**Requirements:** Copy down all of the data underneath, exactly as shown.

•••

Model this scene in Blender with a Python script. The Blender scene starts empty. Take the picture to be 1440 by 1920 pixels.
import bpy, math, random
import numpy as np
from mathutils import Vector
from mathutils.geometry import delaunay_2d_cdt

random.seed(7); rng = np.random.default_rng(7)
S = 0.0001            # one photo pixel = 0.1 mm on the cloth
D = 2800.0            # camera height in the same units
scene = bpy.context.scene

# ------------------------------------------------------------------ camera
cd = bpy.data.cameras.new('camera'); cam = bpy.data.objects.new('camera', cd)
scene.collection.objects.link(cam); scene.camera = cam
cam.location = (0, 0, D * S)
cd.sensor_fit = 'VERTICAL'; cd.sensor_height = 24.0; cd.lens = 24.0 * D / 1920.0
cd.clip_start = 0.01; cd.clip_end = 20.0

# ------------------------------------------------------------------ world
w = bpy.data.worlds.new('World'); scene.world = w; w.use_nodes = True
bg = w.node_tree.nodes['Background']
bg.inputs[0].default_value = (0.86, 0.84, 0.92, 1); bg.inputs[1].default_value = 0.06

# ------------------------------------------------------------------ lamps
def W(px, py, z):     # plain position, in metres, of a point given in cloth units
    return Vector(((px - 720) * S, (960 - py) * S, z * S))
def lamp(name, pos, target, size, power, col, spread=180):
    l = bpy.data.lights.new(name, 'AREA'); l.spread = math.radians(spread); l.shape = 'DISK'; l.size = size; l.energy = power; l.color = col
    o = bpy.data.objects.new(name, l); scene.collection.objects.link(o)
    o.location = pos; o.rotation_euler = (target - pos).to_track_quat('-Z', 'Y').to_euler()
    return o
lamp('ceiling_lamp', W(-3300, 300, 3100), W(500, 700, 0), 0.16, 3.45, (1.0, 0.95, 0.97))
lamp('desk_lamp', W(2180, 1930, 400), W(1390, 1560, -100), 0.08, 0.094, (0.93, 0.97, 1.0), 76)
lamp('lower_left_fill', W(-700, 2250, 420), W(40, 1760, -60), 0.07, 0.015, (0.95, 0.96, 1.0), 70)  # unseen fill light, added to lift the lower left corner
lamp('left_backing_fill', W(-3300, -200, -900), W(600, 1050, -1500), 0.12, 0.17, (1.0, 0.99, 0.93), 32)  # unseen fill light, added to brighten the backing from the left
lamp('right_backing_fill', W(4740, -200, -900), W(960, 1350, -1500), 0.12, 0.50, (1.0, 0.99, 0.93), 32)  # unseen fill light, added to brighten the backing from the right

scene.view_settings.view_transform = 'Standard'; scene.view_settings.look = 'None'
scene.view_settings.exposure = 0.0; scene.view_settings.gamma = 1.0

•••

**Solution for this exercise:**
Model this scene in Blender with a Python script. The Blender scene starts empty. Take the picture to be 1440 by 1920 pixels.
import bpy, math, random
import numpy as np
from mathutils import Vector
from mathutils.geometry import delaunay_2d_cdt

random.seed(7); rng = np.random.default_rng(7)
S = 0.0001            # one photo pixel = 0.1 mm on the cloth
D = 2800.0            # camera height in the same units
scene = bpy.context.scene

# ------------------------------------------------------------------ camera
cd = bpy.data.cameras.new('camera'); cam = bpy.data.objects.new('camera', cd)
scene.collection.objects.link(cam); scene.camera = cam
cam.location = (0, 0, D * S)
cd.sensor_fit = 'VERTICAL'; cd.sensor_height = 24.0; cd.lens = 24.0 * D / 1920.0
cd.clip_start = 0.01; cd.clip_end = 20.0

# ------------------------------------------------------------------ world
w = bpy.data.worlds.new('World'); scene.world = w; w.use_nodes = True
bg = w.node_tree.nodes['Background']
bg.inputs[0].default_value = (0.86, 0.84, 0.92, 1); bg.inputs[1].default_value = 0.06

# ------------------------------------------------------------------ lamps
def W(px, py, z):     # plain position, in metres, of a point given in cloth units
    return Vector(((px - 720) * S, (960 - py) * S, z * S))
def lamp(name, pos, target, size, power, col, spread=180):
    l = bpy.data.lights.new(name, 'AREA'); l.spread = math.radians(spread); l.shape = 'DISK'; l.size = size; l.energy = power; l.color = col
    o = bpy.data.objects.new(name, l); scene.collection.objects.link(o)
    o.location = pos; o.rotation_euler = (target - pos).to_track_quat('-Z', 'Y').to_euler()
    return o
lamp('ceiling_lamp', W(-3300, 300, 3100), W(500, 700, 0), 0.16, 3.45, (1.0, 0.95, 0.97))
lamp('desk_lamp', W(2180, 1930, 400), W(1390, 1560, -100), 0.08, 0.094, (0.93, 0.97, 1.0), 76)
lamp('lower_left_fill', W(-700, 2250, 420), W(40, 1760, -60), 0.07, 0.015, (0.95, 0.96, 1.0), 70)  # unseen fill light, added to lift the lower left corner
lamp('left_backing_fill', W(-3300, -200, -900), W(600, 1050, -1500), 0.12, 0.17, (1.0, 0.99, 0.93), 32)  # unseen fill light, added to brighten the backing from the left
lamp('right_backing_fill', W(4740, -200, -900), W(960, 1350, -1500), 0.12, 0.50, (1.0, 0.99, 0.93), 32)  # unseen fill light, added to brighten the backing from the right

scene.view_settings.view_transform = 'Standard'; scene.view_settings.look = 'None'
scene.view_settings.exposure = 0.0; scene.view_settings.gamma = 1.0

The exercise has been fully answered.